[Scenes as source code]
[BEGIN]

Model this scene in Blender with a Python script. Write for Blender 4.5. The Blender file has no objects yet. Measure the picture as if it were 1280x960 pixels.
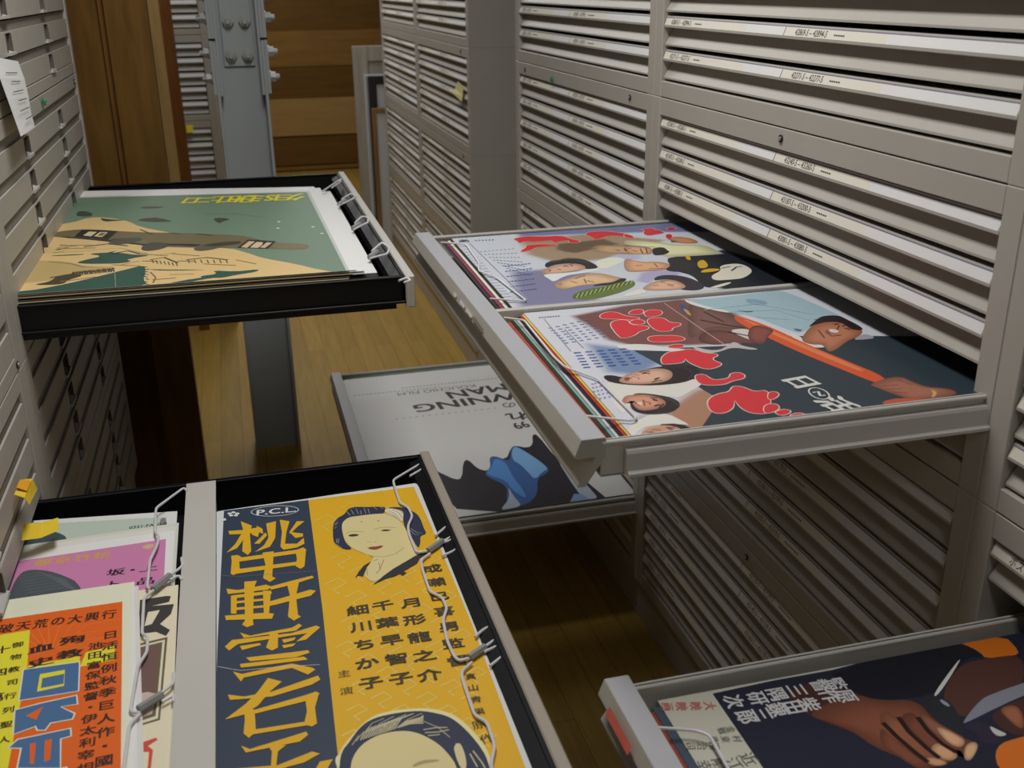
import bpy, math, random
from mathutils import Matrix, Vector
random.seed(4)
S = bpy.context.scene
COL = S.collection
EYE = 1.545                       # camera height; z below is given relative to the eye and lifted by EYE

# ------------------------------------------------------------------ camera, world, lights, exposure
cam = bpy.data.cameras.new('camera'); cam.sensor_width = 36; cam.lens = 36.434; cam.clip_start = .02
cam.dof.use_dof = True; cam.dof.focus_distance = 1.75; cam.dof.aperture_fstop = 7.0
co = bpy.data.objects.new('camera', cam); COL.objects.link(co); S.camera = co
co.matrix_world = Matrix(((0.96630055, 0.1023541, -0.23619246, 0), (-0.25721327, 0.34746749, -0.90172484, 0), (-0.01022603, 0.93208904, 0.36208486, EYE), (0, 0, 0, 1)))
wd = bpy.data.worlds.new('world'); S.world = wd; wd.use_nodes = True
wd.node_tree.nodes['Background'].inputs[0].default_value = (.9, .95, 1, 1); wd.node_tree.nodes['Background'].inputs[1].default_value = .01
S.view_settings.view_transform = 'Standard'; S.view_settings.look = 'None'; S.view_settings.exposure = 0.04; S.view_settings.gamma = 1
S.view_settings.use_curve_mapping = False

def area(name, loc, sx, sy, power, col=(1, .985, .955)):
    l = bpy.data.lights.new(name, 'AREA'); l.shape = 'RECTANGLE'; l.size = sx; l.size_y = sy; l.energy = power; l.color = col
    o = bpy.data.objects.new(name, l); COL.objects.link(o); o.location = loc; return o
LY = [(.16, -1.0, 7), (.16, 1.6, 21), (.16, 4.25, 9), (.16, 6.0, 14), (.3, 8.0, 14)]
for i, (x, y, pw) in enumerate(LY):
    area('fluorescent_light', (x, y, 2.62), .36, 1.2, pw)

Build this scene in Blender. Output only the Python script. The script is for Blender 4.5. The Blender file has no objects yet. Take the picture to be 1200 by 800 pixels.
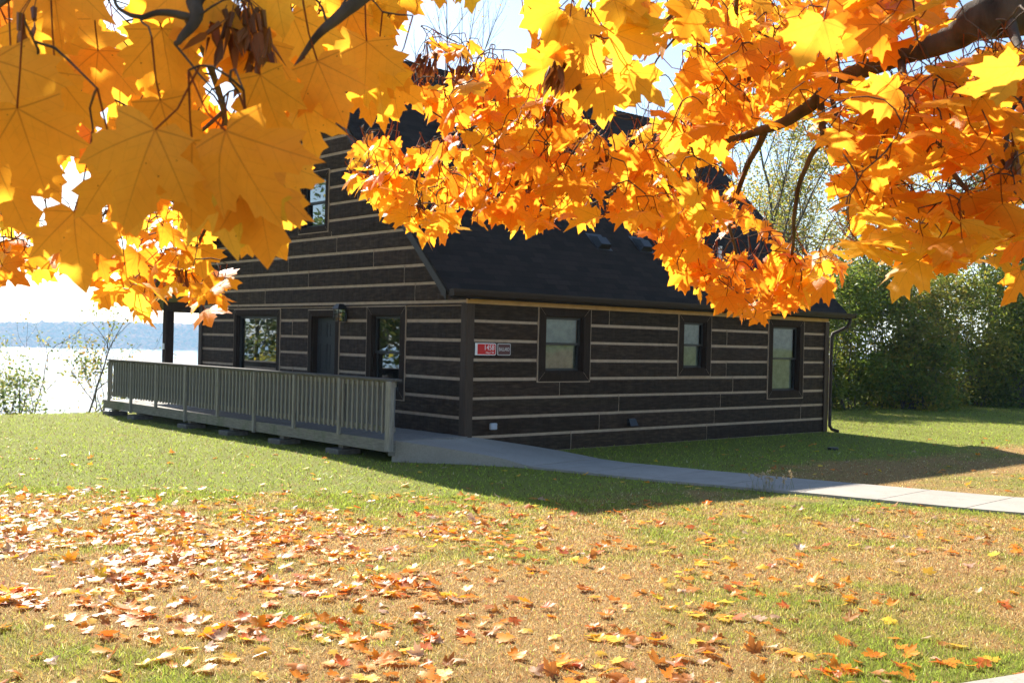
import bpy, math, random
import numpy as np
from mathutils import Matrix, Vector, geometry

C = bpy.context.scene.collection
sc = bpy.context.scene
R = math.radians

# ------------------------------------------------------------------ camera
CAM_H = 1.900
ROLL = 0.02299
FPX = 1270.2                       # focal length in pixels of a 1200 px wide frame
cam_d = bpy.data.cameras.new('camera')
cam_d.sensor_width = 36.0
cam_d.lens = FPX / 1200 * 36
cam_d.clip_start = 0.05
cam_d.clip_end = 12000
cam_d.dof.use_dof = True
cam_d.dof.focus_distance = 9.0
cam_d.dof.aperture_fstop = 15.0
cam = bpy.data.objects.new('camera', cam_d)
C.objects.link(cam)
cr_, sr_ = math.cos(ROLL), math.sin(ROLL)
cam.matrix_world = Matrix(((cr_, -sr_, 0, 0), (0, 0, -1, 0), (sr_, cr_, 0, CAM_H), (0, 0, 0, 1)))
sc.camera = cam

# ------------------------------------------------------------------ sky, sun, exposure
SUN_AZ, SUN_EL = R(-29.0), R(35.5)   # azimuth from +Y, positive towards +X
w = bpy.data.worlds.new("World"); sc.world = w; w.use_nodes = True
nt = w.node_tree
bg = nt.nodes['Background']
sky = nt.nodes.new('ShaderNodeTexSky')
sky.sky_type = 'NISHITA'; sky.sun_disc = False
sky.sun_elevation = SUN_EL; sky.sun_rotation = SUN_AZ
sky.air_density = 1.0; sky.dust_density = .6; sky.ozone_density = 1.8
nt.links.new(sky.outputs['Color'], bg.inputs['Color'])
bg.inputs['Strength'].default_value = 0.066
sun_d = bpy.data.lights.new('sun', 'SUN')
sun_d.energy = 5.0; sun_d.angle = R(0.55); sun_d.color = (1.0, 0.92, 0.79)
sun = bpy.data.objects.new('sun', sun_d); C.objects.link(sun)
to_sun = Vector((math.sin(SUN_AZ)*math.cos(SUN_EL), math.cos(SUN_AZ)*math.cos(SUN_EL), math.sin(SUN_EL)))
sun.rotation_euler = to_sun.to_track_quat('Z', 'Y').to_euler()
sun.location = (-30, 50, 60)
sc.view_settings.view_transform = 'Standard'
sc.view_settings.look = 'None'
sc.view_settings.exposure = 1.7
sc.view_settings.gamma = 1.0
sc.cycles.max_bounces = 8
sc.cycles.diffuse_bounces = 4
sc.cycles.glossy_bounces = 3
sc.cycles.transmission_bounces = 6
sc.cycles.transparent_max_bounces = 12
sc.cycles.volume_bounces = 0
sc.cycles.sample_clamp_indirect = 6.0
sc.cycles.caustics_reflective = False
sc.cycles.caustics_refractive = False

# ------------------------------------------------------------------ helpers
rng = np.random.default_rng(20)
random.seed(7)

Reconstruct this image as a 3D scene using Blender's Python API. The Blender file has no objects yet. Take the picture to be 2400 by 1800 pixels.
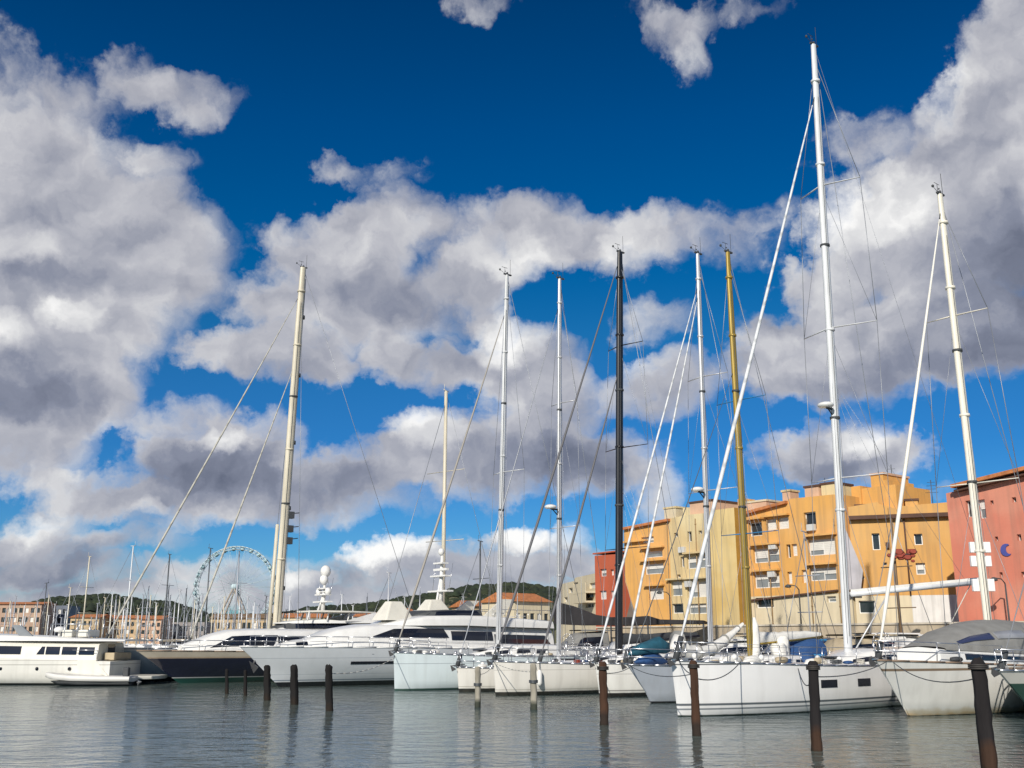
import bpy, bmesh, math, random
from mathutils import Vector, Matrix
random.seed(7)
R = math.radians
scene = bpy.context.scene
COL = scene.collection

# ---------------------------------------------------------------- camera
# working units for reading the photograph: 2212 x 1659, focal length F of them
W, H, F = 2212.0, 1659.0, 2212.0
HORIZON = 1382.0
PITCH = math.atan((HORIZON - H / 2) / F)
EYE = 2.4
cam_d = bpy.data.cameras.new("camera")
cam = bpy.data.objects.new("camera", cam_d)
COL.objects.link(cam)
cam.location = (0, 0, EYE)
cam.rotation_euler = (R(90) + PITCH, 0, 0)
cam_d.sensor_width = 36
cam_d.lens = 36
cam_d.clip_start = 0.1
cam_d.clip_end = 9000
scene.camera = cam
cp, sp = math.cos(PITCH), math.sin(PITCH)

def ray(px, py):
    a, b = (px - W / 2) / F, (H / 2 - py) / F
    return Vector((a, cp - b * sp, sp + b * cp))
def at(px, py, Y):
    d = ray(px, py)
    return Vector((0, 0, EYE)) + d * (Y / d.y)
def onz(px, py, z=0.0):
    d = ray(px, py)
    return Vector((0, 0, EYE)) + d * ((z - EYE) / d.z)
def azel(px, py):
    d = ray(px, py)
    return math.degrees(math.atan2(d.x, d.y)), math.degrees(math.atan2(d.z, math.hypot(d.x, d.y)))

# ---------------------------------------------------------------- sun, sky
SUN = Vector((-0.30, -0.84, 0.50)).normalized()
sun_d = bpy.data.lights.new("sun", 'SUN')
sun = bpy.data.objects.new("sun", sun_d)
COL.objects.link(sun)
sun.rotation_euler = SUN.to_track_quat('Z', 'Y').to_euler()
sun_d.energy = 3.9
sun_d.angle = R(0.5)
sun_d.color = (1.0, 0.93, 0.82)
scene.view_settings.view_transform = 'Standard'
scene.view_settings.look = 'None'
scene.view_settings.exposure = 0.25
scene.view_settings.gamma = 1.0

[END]

Given task: Transcribe all of the entries word for word, but skip any pictures they contain.

Written reply:
Model this scene in Blender with a Python script. Write for Blender 4.5. The Blender file has no objects yet. Measure the picture as if it were 1280x960 pixels.
import bpy, math, random
from mathutils import Matrix, Vector
random.seed(4)
S = bpy.context.scene
COL = S.collection
EYE = 1.545                       # camera height; z below is given relative to the eye and lifted by EYE

# ------------------------------------------------------------------ camera, world, lights, exposure
cam = bpy.data.cameras.new('camera'); cam.sensor_width = 36; cam.lens = 36.434; cam.clip_start = .02
cam.dof.use_dof = True; cam.dof.focus_distance = 1.75; cam.dof.aperture_fstop = 7.0
co = bpy.data.objects.new('camera', cam); COL.objects.link(co); S.camera = co
co.matrix_world = Matrix(((0.96630055, 0.1023541, -0.23619246, 0), (-0.25721327, 0.34746749, -0.90172484, 0), (-0.01022603, 0.93208904, 0.36208486, EYE), (0, 0, 0, 1)))
wd = bpy.data.worlds.new('world'); S.world = wd; wd.use_nodes = True
wd.node_tree.nodes['Background'].inputs[0].default_value = (.9, .95, 1, 1); wd.node_tree.nodes['Background'].inputs[1].default_value = .01
S.view_settings.view_transform = 'Standard'; S.view_settings.look = 'None'; S.view_settings.exposure = 0.04; S.view_settings.gamma = 1
S.view_settings.use_curve_mapping = False

def area(name, loc, sx, sy, power, col=(1, .985, .955)):
    l = bpy.data.lights.new(name, 'AREA'); l.shape = 'RECTANGLE'; l.size = sx; l.size_y = sy; l.energy = power; l.color = col
    o = bpy.data.objects.new(name, l); COL.objects.link(o); o.location = loc; return o
LY = [(.16, -1.0, 7), (.16, 1.6, 21), (.16, 4.25, 9), (.16, 6.0, 14), (.3, 8.0, 14)]
for i, (x, y, pw) in enumerate(LY):
    area('fluorescent_light', (x, y, 2.62), .36, 1.2, pw)

Build this scene in Blender. Output only the Python script. The script is for Blender 4.5. The Blender file has no objects yet. Take the picture to be 1200 by 800 pixels.
import bpy, math, random
import numpy as np
from mathutils import Matrix, Vector, geometry

C = bpy.context.scene.collection
sc = bpy.context.scene
R = math.radians

# ------------------------------------------------------------------ camera
CAM_H = 1.900
ROLL = 0.02299
FPX = 1270.2                       # focal length in pixels of a 1200 px wide frame
cam_d = bpy.data.cameras.new('camera')
cam_d.sensor_width = 36.0
cam_d.lens = FPX / 1200 * 36
cam_d.clip_start = 0.05
cam_d.clip_end = 12000
cam_d.dof.use_dof = True
cam_d.dof.focus_distance = 9.0
cam_d.dof.aperture_fstop = 15.0
cam = bpy.data.objects.new('camera', cam_d)
C.objects.link(cam)
cr_, sr_ = math.cos(ROLL), math.sin(ROLL)
cam.matrix_world = Matrix(((cr_, -sr_, 0, 0), (0, 0, -1, 0), (sr_, cr_, 0, CAM_H), (0, 0, 0, 1)))
sc.camera = cam

# ------------------------------------------------------------------ sky, sun, exposure
SUN_AZ, SUN_EL = R(-29.0), R(35.5)   # azimuth from +Y, positive towards +X
w = bpy.data.worlds.new("World"); sc.world = w; w.use_nodes = True
nt = w.node_tree
bg = nt.nodes['Background']
sky = nt.nodes.new('ShaderNodeTexSky')
sky.sky_type = 'NISHITA'; sky.sun_disc = False
sky.sun_elevation = SUN_EL; sky.sun_rotation = SUN_AZ
sky.air_density = 1.0; sky.dust_density = .6; sky.ozone_density = 1.8
nt.links.new(sky.outputs['Color'], bg.inputs['Color'])
bg.inputs['Strength'].default_value = 0.066
sun_d = bpy.data.lights.new('sun', 'SUN')
sun_d.energy = 5.0; sun_d.angle = R(0.55); sun_d.color = (1.0, 0.92, 0.79)
sun = bpy.data.objects.new('sun', sun_d); C.objects.link(sun)
to_sun = Vector((math.sin(SUN_AZ)*math.cos(SUN_EL), math.cos(SUN_AZ)*math.cos(SUN_EL), math.sin(SUN_EL)))
sun.rotation_euler = to_sun.to_track_quat('Z', 'Y').to_euler()
sun.location = (-30, 50, 60)
sc.view_settings.view_transform = 'Standard'
sc.view_settings.look = 'None'
sc.view_settings.exposure = 1.7
sc.view_settings.gamma = 1.0
sc.cycles.max_bounces = 8
sc.cycles.diffuse_bounces = 4
sc.cycles.glossy_bounces = 3
sc.cycles.transmission_bounces = 6
sc.cycles.transparent_max_bounces = 12
sc.cycles.volume_bounces = 0
sc.cycles.sample_clamp_indirect = 6.0
sc.cycles.caustics_reflective = False
sc.cycles.caustics_refractive = False

# ------------------------------------------------------------------ helpers
rng = np.random.default_rng(20)
random.seed(7)

Reconstruct this image as a 3D scene using Blender's Python API. The Blender file has no objects yet. Take the picture to be 2400 by 1800 pixels.
import bpy, bmesh, math, random
from mathutils import Vector, Matrix
random.seed(7)
R = math.radians
scene = bpy.context.scene
COL = scene.collection

# ---------------------------------------------------------------- camera
# working units for reading the photograph: 2212 x 1659, focal length F of them
W, H, F = 2212.0, 1659.0, 2212.0
HORIZON = 1382.0
PITCH = math.atan((HORIZON - H / 2) / F)
EYE = 2.4
cam_d = bpy.data.cameras.new("camera")
cam = bpy.data.objects.new("camera", cam_d)
COL.objects.link(cam)
cam.location = (0, 0, EYE)
cam.rotation_euler = (R(90) + PITCH, 0, 0)
cam_d.sensor_width = 36
cam_d.lens = 36
cam_d.clip_start = 0.1
cam_d.clip_end = 9000
scene.camera = cam
cp, sp = math.cos(PITCH), math.sin(PITCH)

def ray(px, py):
    a, b = (px - W / 2) / F, (H / 2 - py) / F
    return Vector((a, cp - b * sp, sp + b * cp))
def at(px, py, Y):
    d = ray(px, py)
    return Vector((0, 0, EYE)) + d * (Y / d.y)
def onz(px, py, z=0.0):
    d = ray(px, py)
    return Vector((0, 0, EYE)) + d * ((z - EYE) / d.z)
def azel(px, py):
    d = ray(px, py)
    return math.degrees(math.atan2(d.x, d.y)), math.degrees(math.atan2(d.z, math.hypot(d.x, d.y)))

# ---------------------------------------------------------------- sun, sky
SUN = Vector((-0.30, -0.84, 0.50)).normalized()
sun_d = bpy.data.lights.new("sun", 'SUN')
sun = bpy.data.objects.new("sun", sun_d)
COL.objects.link(sun)
sun.rotation_euler = SUN.to_track_quat('Z', 'Y').to_euler()
sun_d.energy = 3.9
sun_d.angle = R(0.5)
sun_d.color = (1.0, 0.93, 0.82)
scene.view_settings.view_transform = 'Standard'
scene.view_settings.look = 'None'
scene.view_settings.exposure = 0.25
scene.view_settings.gamma = 1.0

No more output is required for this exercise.